Please output the lines shown below exactly as they appear.

-- begin MATERIAL PROVIDED --

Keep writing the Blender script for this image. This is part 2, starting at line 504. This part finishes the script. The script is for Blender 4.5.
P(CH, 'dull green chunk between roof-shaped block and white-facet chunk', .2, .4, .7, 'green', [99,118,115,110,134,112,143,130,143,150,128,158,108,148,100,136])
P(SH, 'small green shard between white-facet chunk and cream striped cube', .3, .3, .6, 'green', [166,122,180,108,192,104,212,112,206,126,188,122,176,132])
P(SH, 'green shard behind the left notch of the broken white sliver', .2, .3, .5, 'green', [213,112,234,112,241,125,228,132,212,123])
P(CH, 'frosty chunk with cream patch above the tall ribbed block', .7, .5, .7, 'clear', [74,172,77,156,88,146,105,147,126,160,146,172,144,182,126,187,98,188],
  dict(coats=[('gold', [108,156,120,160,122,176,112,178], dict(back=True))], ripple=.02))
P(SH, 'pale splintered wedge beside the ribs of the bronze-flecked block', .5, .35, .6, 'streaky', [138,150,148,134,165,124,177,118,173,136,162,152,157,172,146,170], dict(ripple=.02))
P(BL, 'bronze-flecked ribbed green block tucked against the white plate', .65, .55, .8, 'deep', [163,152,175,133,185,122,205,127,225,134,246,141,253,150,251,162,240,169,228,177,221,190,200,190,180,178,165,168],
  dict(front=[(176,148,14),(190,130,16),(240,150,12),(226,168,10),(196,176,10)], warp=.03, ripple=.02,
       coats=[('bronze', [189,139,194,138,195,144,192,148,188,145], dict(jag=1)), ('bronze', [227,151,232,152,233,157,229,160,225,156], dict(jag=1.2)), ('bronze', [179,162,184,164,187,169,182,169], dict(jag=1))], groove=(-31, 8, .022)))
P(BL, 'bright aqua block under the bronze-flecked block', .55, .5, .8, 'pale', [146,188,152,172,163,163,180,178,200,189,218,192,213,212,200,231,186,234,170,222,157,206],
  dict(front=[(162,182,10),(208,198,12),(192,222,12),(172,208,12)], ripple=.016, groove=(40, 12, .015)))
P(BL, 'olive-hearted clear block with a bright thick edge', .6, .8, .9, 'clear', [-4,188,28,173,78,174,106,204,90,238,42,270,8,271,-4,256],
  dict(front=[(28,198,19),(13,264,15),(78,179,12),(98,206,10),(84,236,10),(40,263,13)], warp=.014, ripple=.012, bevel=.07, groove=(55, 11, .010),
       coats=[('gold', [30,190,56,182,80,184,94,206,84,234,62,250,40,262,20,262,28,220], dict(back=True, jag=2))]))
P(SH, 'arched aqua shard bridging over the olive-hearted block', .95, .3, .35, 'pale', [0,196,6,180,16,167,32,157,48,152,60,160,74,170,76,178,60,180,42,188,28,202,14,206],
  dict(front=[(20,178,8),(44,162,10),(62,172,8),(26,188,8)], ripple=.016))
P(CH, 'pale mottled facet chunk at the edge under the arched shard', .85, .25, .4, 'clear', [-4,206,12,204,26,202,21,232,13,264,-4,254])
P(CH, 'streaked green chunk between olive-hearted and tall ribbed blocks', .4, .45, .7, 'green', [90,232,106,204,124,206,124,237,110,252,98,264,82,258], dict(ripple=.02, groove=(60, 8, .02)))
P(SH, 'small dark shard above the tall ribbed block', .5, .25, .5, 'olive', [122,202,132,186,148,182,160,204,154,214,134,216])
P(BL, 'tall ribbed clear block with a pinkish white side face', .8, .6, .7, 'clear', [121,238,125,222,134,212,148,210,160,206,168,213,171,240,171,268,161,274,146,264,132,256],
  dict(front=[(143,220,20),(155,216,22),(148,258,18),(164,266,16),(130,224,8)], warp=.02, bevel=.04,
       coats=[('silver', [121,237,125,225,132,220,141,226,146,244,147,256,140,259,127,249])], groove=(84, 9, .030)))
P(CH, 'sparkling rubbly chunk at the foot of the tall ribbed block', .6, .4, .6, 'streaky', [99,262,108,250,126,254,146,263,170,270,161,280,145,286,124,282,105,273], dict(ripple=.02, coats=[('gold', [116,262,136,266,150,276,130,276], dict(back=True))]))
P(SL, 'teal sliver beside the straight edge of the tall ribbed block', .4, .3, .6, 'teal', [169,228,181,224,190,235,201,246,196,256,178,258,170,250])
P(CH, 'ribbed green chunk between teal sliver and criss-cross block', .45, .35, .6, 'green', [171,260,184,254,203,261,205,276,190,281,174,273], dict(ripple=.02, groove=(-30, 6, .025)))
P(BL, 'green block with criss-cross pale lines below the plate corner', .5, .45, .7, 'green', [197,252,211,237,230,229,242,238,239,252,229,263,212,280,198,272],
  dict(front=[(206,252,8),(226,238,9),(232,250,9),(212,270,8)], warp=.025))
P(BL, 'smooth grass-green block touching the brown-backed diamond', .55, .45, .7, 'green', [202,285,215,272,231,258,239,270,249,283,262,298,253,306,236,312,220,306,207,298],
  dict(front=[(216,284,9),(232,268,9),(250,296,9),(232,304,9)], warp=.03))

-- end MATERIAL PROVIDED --

• [EXERCISE SOLUTION]:
Keep writing the Blender script for this image. This is part 2, starting at line 504. This part finishes the script. The script is for Blender 4.5.
P(CH, 'dull green chunk between roof-shaped block and white-facet chunk', .2, .4, .7, 'green', [99,118,115,110,134,112,143,130,143,150,128,158,108,148,100,136])
P(SH, 'small green shard between white-facet chunk and cream striped cube', .3, .3, .6, 'green', [166,122,180,108,192,104,212,112,206,126,188,122,176,132])
P(SH, 'green shard behind the left notch of the broken white sliver', .2, .3, .5, 'green', [213,112,234,112,241,125,228,132,212,123])
P(CH, 'frosty chunk with cream patch above the tall ribbed block', .7, .5, .7, 'clear', [74,172,77,156,88,146,105,147,126,160,146,172,144,182,126,187,98,188],
  dict(coats=[('gold', [108,156,120,160,122,176,112,178], dict(back=True))], ripple=.02))
P(SH, 'pale splintered wedge beside the ribs of the bronze-flecked block', .5, .35, .6, 'streaky', [138,150,148,134,165,124,177,118,173,136,162,152,157,172,146,170], dict(ripple=.02))
P(BL, 'bronze-flecked ribbed green block tucked against the white plate', .65, .55, .8, 'deep', [163,152,175,133,185,122,205,127,225,134,246,141,253,150,251,162,240,169,228,177,221,190,200,190,180,178,165,168],
  dict(front=[(176,148,14),(190,130,16),(240,150,12),(226,168,10),(196,176,10)], warp=.03, ripple=.02,
       coats=[('bronze', [189,139,194,138,195,144,192,148,188,145], dict(jag=1)), ('bronze', [227,151,232,152,233,157,229,160,225,156], dict(jag=1.2)), ('bronze', [179,162,184,164,187,169,182,169], dict(jag=1))], groove=(-31, 8, .022)))
P(BL, 'bright aqua block under the bronze-flecked block', .55, .5, .8, 'pale', [146,188,152,172,163,163,180,178,200,189,218,192,213,212,200,231,186,234,170,222,157,206],
  dict(front=[(162,182,10),(208,198,12),(192,222,12),(172,208,12)], ripple=.016, groove=(40, 12, .015)))
P(BL, 'olive-hearted clear block with a bright thick edge', .6, .8, .9, 'clear', [-4,188,28,173,78,174,106,204,90,238,42,270,8,271,-4,256],
  dict(front=[(28,198,19),(13,264,15),(78,179,12),(98,206,10),(84,236,10),(40,263,13)], warp=.014, ripple=.012, bevel=.07, groove=(55, 11, .010),
       coats=[('gold', [30,190,56,182,80,184,94,206,84,234,62,250,40,262,20,262,28,220], dict(back=True, jag=2))]))
P(SH, 'arched aqua shard bridging over the olive-hearted block', .95, .3, .35, 'pale', [0,196,6,180,16,167,32,157,48,152,60,160,74,170,76,178,60,180,42,188,28,202,14,206],
  dict(front=[(20,178,8),(44,162,10),(62,172,8),(26,188,8)], ripple=.016))
P(CH, 'pale mottled facet chunk at the edge under the arched shard', .85, .25, .4, 'clear', [-4,206,12,204,26,202,21,232,13,264,-4,254])
P(CH, 'streaked green chunk between olive-hearted and tall ribbed blocks', .4, .45, .7, 'green', [90,232,106,204,124,206,124,237,110,252,98,264,82,258], dict(ripple=.02, groove=(60, 8, .02)))
P(SH, 'small dark shard above the tall ribbed block', .5, .25, .5, 'olive', [122,202,132,186,148,182,160,204,154,214,134,216])
P(BL, 'tall ribbed clear block with a pinkish white side face', .8, .6, .7, 'clear', [121,238,125,222,134,212,148,210,160,206,168,213,171,240,171,268,161,274,146,264,132,256],
  dict(front=[(143,220,20),(155,216,22),(148,258,18),(164,266,16),(130,224,8)], warp=.02, bevel=.04,
       coats=[('silver', [121,237,125,225,132,220,141,226,146,244,147,256,140,259,127,249])], groove=(84, 9, .030)))
P(CH, 'sparkling rubbly chunk at the foot of the tall ribbed block', .6, .4, .6, 'streaky', [99,262,108,250,126,254,146,263,170,270,161,280,145,286,124,282,105,273], dict(ripple=.02, coats=[('gold', [116,262,136,266,150,276,130,276], dict(back=True))]))
P(SL, 'teal sliver beside the straight edge of the tall ribbed block', .4, .3, .6, 'teal', [169,228,181,224,190,235,201,246,196,256,178,258,170,250])
P(CH, 'ribbed green chunk between teal sliver and criss-cross block', .45, .35, .6, 'green', [171,260,184,254,203,261,205,276,190,281,174,273], dict(ripple=.02, groove=(-30, 6, .025)))
P(BL, 'green block with criss-cross pale lines below the plate corner', .5, .45, .7, 'green', [197,252,211,237,230,229,242,238,239,252,229,263,212,280,198,272],
  dict(front=[(206,252,8),(226,238,9),(232,250,9),(212,270,8)], warp=.025))
P(BL, 'smooth grass-green block touching the brown-backed diamond', .55, .45, .7, 'green', [202,285,215,272,231,258,239,270,249,283,262,298,253,306,236,312,220,306,207,298],
  dict(front=[(216,284,9),(232,268,9),(250,296,9),(232,304,9)], warp=.03))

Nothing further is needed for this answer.